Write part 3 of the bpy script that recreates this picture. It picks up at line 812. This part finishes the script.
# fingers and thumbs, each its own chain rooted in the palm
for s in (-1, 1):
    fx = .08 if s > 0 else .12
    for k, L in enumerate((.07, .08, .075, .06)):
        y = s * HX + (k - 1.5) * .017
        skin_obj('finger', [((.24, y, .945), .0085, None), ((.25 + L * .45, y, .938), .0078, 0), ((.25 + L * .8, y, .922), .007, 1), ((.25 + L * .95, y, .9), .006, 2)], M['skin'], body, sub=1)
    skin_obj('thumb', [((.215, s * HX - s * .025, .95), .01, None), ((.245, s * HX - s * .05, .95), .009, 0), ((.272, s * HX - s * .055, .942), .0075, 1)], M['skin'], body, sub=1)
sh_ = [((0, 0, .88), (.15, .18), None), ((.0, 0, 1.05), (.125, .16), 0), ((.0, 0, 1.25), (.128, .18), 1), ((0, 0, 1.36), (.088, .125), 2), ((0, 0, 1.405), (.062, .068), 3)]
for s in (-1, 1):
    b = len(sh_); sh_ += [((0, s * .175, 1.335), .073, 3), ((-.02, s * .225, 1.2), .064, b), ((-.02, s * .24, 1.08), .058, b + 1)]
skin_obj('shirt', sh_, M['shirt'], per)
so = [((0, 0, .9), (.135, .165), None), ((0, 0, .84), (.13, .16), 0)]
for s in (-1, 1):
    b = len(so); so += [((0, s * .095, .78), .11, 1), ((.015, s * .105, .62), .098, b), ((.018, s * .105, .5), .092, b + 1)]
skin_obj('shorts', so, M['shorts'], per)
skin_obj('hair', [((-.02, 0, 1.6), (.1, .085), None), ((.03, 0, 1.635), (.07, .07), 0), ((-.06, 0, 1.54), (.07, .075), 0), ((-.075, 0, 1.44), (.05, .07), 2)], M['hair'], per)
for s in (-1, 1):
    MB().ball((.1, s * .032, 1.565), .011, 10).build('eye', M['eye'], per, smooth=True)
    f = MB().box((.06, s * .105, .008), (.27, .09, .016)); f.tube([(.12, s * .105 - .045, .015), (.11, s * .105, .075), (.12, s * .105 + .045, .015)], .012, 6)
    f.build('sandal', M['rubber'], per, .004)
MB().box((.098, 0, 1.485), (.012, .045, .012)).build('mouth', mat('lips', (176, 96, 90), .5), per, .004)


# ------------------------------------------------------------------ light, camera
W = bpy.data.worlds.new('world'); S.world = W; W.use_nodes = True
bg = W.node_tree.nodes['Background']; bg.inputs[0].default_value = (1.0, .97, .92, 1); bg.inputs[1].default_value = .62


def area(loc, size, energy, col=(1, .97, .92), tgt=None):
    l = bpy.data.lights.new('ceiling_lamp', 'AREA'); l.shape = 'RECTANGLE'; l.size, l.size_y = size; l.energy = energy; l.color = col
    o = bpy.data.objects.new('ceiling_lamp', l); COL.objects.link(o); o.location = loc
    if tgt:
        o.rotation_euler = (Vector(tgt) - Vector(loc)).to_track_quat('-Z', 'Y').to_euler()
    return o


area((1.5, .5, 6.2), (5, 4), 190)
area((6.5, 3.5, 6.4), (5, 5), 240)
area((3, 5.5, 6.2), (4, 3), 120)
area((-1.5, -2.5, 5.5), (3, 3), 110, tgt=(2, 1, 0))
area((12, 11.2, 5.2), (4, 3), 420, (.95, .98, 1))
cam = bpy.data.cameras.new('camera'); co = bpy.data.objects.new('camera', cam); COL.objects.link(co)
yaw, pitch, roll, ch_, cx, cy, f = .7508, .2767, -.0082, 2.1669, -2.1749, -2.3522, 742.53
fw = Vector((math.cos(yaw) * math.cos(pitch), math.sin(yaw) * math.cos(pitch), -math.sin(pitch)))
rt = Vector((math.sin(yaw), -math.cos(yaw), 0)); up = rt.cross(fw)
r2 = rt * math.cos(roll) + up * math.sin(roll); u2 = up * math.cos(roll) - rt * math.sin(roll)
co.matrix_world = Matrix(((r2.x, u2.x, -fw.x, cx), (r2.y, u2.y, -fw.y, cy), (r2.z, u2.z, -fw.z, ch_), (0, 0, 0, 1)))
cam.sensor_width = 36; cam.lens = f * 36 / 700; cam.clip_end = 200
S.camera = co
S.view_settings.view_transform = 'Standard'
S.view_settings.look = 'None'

----

# Stated problem
Repeat the listing above without any change.

# Written reply
Write part 3 of the bpy script that recreates this picture. It picks up at line 812. This part finishes the script.
# fingers and thumbs, each its own chain rooted in the palm
for s in (-1, 1):
    fx = .08 if s > 0 else .12
    for k, L in enumerate((.07, .08, .075, .06)):
        y = s * HX + (k - 1.5) * .017
        skin_obj('finger', [((.24, y, .945), .0085, None), ((.25 + L * .45, y, .938), .0078, 0), ((.25 + L * .8, y, .922), .007, 1), ((.25 + L * .95, y, .9), .006, 2)], M['skin'], body, sub=1)
    skin_obj('thumb', [((.215, s * HX - s * .025, .95), .01, None), ((.245, s * HX - s * .05, .95), .009, 0), ((.272, s * HX - s * .055, .942), .0075, 1)], M['skin'], body, sub=1)
sh_ = [((0, 0, .88), (.15, .18), None), ((.0, 0, 1.05), (.125, .16), 0), ((.0, 0, 1.25), (.128, .18), 1), ((0, 0, 1.36), (.088, .125), 2), ((0, 0, 1.405), (.062, .068), 3)]
for s in (-1, 1):
    b = len(sh_); sh_ += [((0, s * .175, 1.335), .073, 3), ((-.02, s * .225, 1.2), .064, b), ((-.02, s * .24, 1.08), .058, b + 1)]
skin_obj('shirt', sh_, M['shirt'], per)
so = [((0, 0, .9), (.135, .165), None), ((0, 0, .84), (.13, .16), 0)]
for s in (-1, 1):
    b = len(so); so += [((0, s * .095, .78), .11, 1), ((.015, s * .105, .62), .098, b), ((.018, s * .105, .5), .092, b + 1)]
skin_obj('shorts', so, M['shorts'], per)
skin_obj('hair', [((-.02, 0, 1.6), (.1, .085), None), ((.03, 0, 1.635), (.07, .07), 0), ((-.06, 0, 1.54), (.07, .075), 0), ((-.075, 0, 1.44), (.05, .07), 2)], M['hair'], per)
for s in (-1, 1):
    MB().ball((.1, s * .032, 1.565), .011, 10).build('eye', M['eye'], per, smooth=True)
    f = MB().box((.06, s * .105, .008), (.27, .09, .016)); f.tube([(.12, s * .105 - .045, .015), (.11, s * .105, .075), (.12, s * .105 + .045, .015)], .012, 6)
    f.build('sandal', M['rubber'], per, .004)
MB().box((.098, 0, 1.485), (.012, .045, .012)).build('mouth', mat('lips', (176, 96, 90), .5), per, .004)


# ------------------------------------------------------------------ light, camera
W = bpy.data.worlds.new('world'); S.world = W; W.use_nodes = True
bg = W.node_tree.nodes['Background']; bg.inputs[0].default_value = (1.0, .97, .92, 1); bg.inputs[1].default_value = .62


def area(loc, size, energy, col=(1, .97, .92), tgt=None):
    l = bpy.data.lights.new('ceiling_lamp', 'AREA'); l.shape = 'RECTANGLE'; l.size, l.size_y = size; l.energy = energy; l.color = col
    o = bpy.data.objects.new('ceiling_lamp', l); COL.objects.link(o); o.location = loc
    if tgt:
        o.rotation_euler = (Vector(tgt) - Vector(loc)).to_track_quat('-Z', 'Y').to_euler()
    return o


area((1.5, .5, 6.2), (5, 4), 190)
area((6.5, 3.5, 6.4), (5, 5), 240)
area((3, 5.5, 6.2), (4, 3), 120)
area((-1.5, -2.5, 5.5), (3, 3), 110, tgt=(2, 1, 0))
area((12, 11.2, 5.2), (4, 3), 420, (.95, .98, 1))
cam = bpy.data.cameras.new('camera'); co = bpy.data.objects.new('camera', cam); COL.objects.link(co)
yaw, pitch, roll, ch_, cx, cy, f = .7508, .2767, -.0082, 2.1669, -2.1749, -2.3522, 742.53
fw = Vector((math.cos(yaw) * math.cos(pitch), math.sin(yaw) * math.cos(pitch), -math.sin(pitch)))
rt = Vector((math.sin(yaw), -math.cos(yaw), 0)); up = rt.cross(fw)
r2 = rt * math.cos(roll) + up * math.sin(roll); u2 = up * math.cos(roll) - rt * math.sin(roll)
co.matrix_world = Matrix(((r2.x, u2.x, -fw.x, cx), (r2.y, u2.y, -fw.y, cy), (r2.z, u2.z, -fw.z, ch_), (0, 0, 0, 1)))
cam.sensor_width = 36; cam.lens = f * 36 / 700; cam.clip_end = 200
S.camera = co
S.view_settings.view_transform = 'Standard'
S.view_settings.look = 'None'